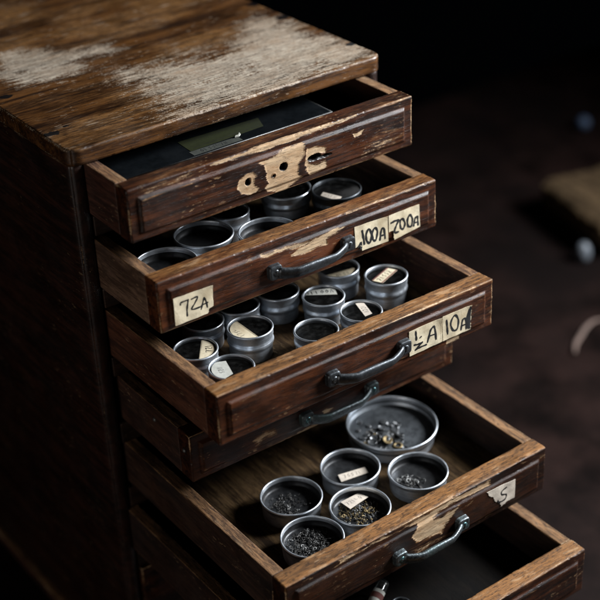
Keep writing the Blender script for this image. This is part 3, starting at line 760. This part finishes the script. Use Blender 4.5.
G3 = 'glass topped tins in the 10A drawer'; G2 = 'tins in the 7ZA drawer'; G5 = 'open tins in the long drawer'
H3 = 22.0
tin(3, -97.2, 80.2, 16.9, H3, 'glass topped tin with a cream slip over its right side, nearest the 7ZA label', G3, slip=[(-83, 92), (-70, 85), (-85, 58), (-103.5, 65)], ns=3, seed=1, blotch=True)
tin(3, -70.6, 112.0, 16.6, H3, 'plain tin half under the 7ZA drawer, behind the tin with the blotted cream slip', G3)
tin(3, -50.2, 76.5, 17.8, H3+2.5, 'tall ridged tin with a cream slip cut along one chord of its lid', G3, slip=[(-53.2, 100), (-53.8, 52), (-75, 55), (-75, 100)], ns=4, seed=2)
tin(3, -89.8, 43.1, 17.2, H3-1, 'low tin with a soiled grey slip, in the drawer corner', G3, slip=[(-97, 58.5), (-87.5, 53.8), (-93, 36), (-103, 34), (-105.5, 48)], ns=3, papermat=M_papergrey, seed=3)
tin(3, -35.4, 115.2, 17.0, H3, 'plain tin tucked under the 7ZA drawer behind the tall ridged tin', G3)
tin(3, -.5, 109.5, 16.8, H3+2, 'unmarked tall tin under the handle of the 7ZA drawer', G3)
tin(3, 24.3, 82.0, 17.1, H3, 'glass topped tin with a mottled strip of print along the far side of its lid', G3, slip=[(14, 94), (20, 98.5), (40, 88), (35, 78)], ns=6, papermat=M_papergrey, seed=4, blotch=True)
tin(3, 59.3, 108.7, 17.2, H3+2, 'tall tin with a cream crescent slip, under the 100A label', G3, slip=[(41, 105.5), (77, 98.5), (65, 86), (42, 88)], ns=4, seed=5)
tin(3, 80.6, 72.6, 17.4, H3+2.5, 'rightmost tall tin with a reddish edged slip across its lid', G3, slip=[(67.5, 74.5), (90, 83), (94, 74.5), (71.4, 65.6)], ns=5, seed=6, blotch=True, band=True)
tin(3, 33.3, 45.4, 16.7, H3-1, 'low tin with a narrow pale slip pointing to the front edge', G3, slip=[(38, 58.5), (44.5, 57), (38.5, 38), (31.6, 38)], ns=4, papermat=M_paperw, seed=7)
tin(3, -10.7, 45.0, 17.2, H3-1, 'empty low glass topped tin, front centre behind the 10A drawer handle', G3)
H2 = 23.5
tin(2, -96.7, 42.9, 23.7, H2, 'wide dark empty tin in the left corner behind the 7ZA label', G2, lid=False, mat=M_tin)
tin(2, -50.8, 63.4, 23.2, H2, 'wide tin with a bright rim and black inside, second from the 7ZA label', G2, lid=False)
tin(2, -9.8, 34.2, 23.6, H2, 'wide open tin with a grey inner wall, below the bare wood screw holes', G2, lid=False)
tin(2, -12.8, 86.0, 16.5, H2-1, 'small ridged tin mostly hidden between two wide tins', G2)
tin(2, 48.0, 93.0, 20.8, H2-3, 'lidded tin under the bare patch of the top drawer, seen only by its side', G2)
tin(2, 77.2, 62.7, 20.3, H2-2, 'blackened tin with a pale slip, behind the 100A label', G2, mat=M_tin_dark, slip=[(61.5, 63), (67, 67), (73, 50), (66, 46)], ns=4, papermat=M_paperw, seed=9)
H5 = 17.0
tin(5, 68.0, 118.6, 38.8, H5, 'widest tin of all, holding a heap of shiny round discs', G5, lid=False, inside=M_tin_big)
tp = tin(5, 3.2, 93.7, 24.2, H5, 'open tin with a pale slip on its otherwise empty floor', G5, lid=False)
tin(5, 42.2, 55.1, 24.3, H5, 'open tin at the right with a few loose rings at one side', G5, lid=False)
tin(5, -21.5, 50.3, 24.1, H5, 'open tin holding brass scraps with a pale slip on top of them', G5, lid=False)
tin(5, -55.7, 94.1, 24.5, H5, 'leftmost open tin with a sprinkle of dark parts', G5, lid=False)
tin(5, -72.5, 44.8, 24.2, H5, 'open tin nearest the left front corner, its floor covered in black parts', G5, lid=False)

def slip_thing(i, poly, z, label, seed, tilt=(0, 0), ns=5):
    cx = sum(p[0] for p in poly)/len(poly); cy = sum(p[1] for p in poly)/len(poly)
    mb = MB(); P = sub_edge([(a-cx, b-cy) for a, b in poly])
    mb.prism([(a*MM, b*MM) for a, b in P], 0, .25*MM, 'z', 0)
    a = Vector(poly[1])-Vector(poly[0]); ang = math.atan2(a.y, a.x)
    scrib(mb, 0, 0, ang, ns, 4.0, .3, 1, seed, .42)
    o = mb.build('paper_slip', [M_paperw, M_inkf])
    place(o, i, cx, cy, z, 0, Euler((tilt[0], tilt[1], 0)).to_matrix().to_4x4())
    return tag(o, label, 'paper slip')
slip_thing(5, [(-5.5, 98.5), (18, 93.2), (16, 86.2), (-8.5, 90.2)], floor_z(5)+H5-8.0, 'pale slip of paper with faint writing, flat on the floor of an otherwise empty tin', 21, (0.06, 0))
slip_thing(5, [(-28.1, 66.5), (-8.5, 68.5), (-6.3, 59.0), (-28.7, 53.5)], floor_z(5)+H5-4.3, 'pale slip of paper resting on a heap of brass scraps', 22, (-.12, .1))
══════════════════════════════
#### [WORK TO BE COMPLETED]
Each line of the data is to be duplicated exactly; pictures stay out of the copy.

#### [ANSWER IN FULL]
Keep writing the Blender script for this image. This is part 3, starting at line 760. This part finishes the script. Use Blender 4.5.
G3 = 'glass topped tins in the 10A drawer'; G2 = 'tins in the 7ZA drawer'; G5 = 'open tins in the long drawer'
H3 = 22.0
tin(3, -97.2, 80.2, 16.9, H3, 'glass topped tin with a cream slip over its right side, nearest the 7ZA label', G3, slip=[(-83, 92), (-70, 85), (-85, 58), (-103.5, 65)], ns=3, seed=1, blotch=True)
tin(3, -70.6, 112.0, 16.6, H3, 'plain tin half under the 7ZA drawer, behind the tin with the blotted cream slip', G3)
tin(3, -50.2, 76.5, 17.8, H3+2.5, 'tall ridged tin with a cream slip cut along one chord of its lid', G3, slip=[(-53.2, 100), (-53.8, 52), (-75, 55), (-75, 100)], ns=4, seed=2)
tin(3, -89.8, 43.1, 17.2, H3-1, 'low tin with a soiled grey slip, in the drawer corner', G3, slip=[(-97, 58.5), (-87.5, 53.8), (-93, 36), (-103, 34), (-105.5, 48)], ns=3, papermat=M_papergrey, seed=3)
tin(3, -35.4, 115.2, 17.0, H3, 'plain tin tucked under the 7ZA drawer behind the tall ridged tin', G3)
tin(3, -.5, 109.5, 16.8, H3+2, 'unmarked tall tin under the handle of the 7ZA drawer', G3)
tin(3, 24.3, 82.0, 17.1, H3, 'glass topped tin with a mottled strip of print along the far side of its lid', G3, slip=[(14, 94), (20, 98.5), (40, 88), (35, 78)], ns=6, papermat=M_papergrey, seed=4, blotch=True)
tin(3, 59.3, 108.7, 17.2, H3+2, 'tall tin with a cream crescent slip, under the 100A label', G3, slip=[(41, 105.5), (77, 98.5), (65, 86), (42, 88)], ns=4, seed=5)
tin(3, 80.6, 72.6, 17.4, H3+2.5, 'rightmost tall tin with a reddish edged slip across its lid', G3, slip=[(67.5, 74.5), (90, 83), (94, 74.5), (71.4, 65.6)], ns=5, seed=6, blotch=True, band=True)
tin(3, 33.3, 45.4, 16.7, H3-1, 'low tin with a narrow pale slip pointing to the front edge', G3, slip=[(38, 58.5), (44.5, 57), (38.5, 38), (31.6, 38)], ns=4, papermat=M_paperw, seed=7)
tin(3, -10.7, 45.0, 17.2, H3-1, 'empty low glass topped tin, front centre behind the 10A drawer handle', G3)
H2 = 23.5
tin(2, -96.7, 42.9, 23.7, H2, 'wide dark empty tin in the left corner behind the 7ZA label', G2, lid=False, mat=M_tin)
tin(2, -50.8, 63.4, 23.2, H2, 'wide tin with a bright rim and black inside, second from the 7ZA label', G2, lid=False)
tin(2, -9.8, 34.2, 23.6, H2, 'wide open tin with a grey inner wall, below the bare wood screw holes', G2, lid=False)
tin(2, -12.8, 86.0, 16.5, H2-1, 'small ridged tin mostly hidden between two wide tins', G2)
tin(2, 48.0, 93.0, 20.8, H2-3, 'lidded tin under the bare patch of the top drawer, seen only by its side', G2)
tin(2, 77.2, 62.7, 20.3, H2-2, 'blackened tin with a pale slip, behind the 100A label', G2, mat=M_tin_dark, slip=[(61.5, 63), (67, 67), (73, 50), (66, 46)], ns=4, papermat=M_paperw, seed=9)
H5 = 17.0
tin(5, 68.0, 118.6, 38.8, H5, 'widest tin of all, holding a heap of shiny round discs', G5, lid=False, inside=M_tin_big)
tp = tin(5, 3.2, 93.7, 24.2, H5, 'open tin with a pale slip on its otherwise empty floor', G5, lid=False)
tin(5, 42.2, 55.1, 24.3, H5, 'open tin at the right with a few loose rings at one side', G5, lid=False)
tin(5, -21.5, 50.3, 24.1, H5, 'open tin holding brass scraps with a pale slip on top of them', G5, lid=False)
tin(5, -55.7, 94.1, 24.5, H5, 'leftmost open tin with a sprinkle of dark parts', G5, lid=False)
tin(5, -72.5, 44.8, 24.2, H5, 'open tin nearest the left front corner, its floor covered in black parts', G5, lid=False)

def slip_thing(i, poly, z, label, seed, tilt=(0, 0), ns=5):
    cx = sum(p[0] for p in poly)/len(poly); cy = sum(p[1] for p in poly)/len(poly)
    mb = MB(); P = sub_edge([(a-cx, b-cy) for a, b in poly])
    mb.prism([(a*MM, b*MM) for a, b in P], 0, .25*MM, 'z', 0)
    a = Vector(poly[1])-Vector(poly[0]); ang = math.atan2(a.y, a.x)
    scrib(mb, 0, 0, ang, ns, 4.0, .3, 1, seed, .42)
    o = mb.build('paper_slip', [M_paperw, M_inkf])
    place(o, i, cx, cy, z, 0, Euler((tilt[0], tilt[1], 0)).to_matrix().to_4x4())
    return tag(o, label, 'paper slip')
slip_thing(5, [(-5.5, 98.5), (18, 93.2), (16, 86.2), (-8.5, 90.2)], floor_z(5)+H5-8.0, 'pale slip of paper with faint writing, flat on the floor of an otherwise empty tin', 21, (0.06, 0))
slip_thing(5, [(-28.1, 66.5), (-8.5, 68.5), (-6.3, 59.0), (-28.7, 53.5)], floor_z(5)+H5-4.3, 'pale slip of paper resting on a heap of brass scraps', 22, (-.12, .1))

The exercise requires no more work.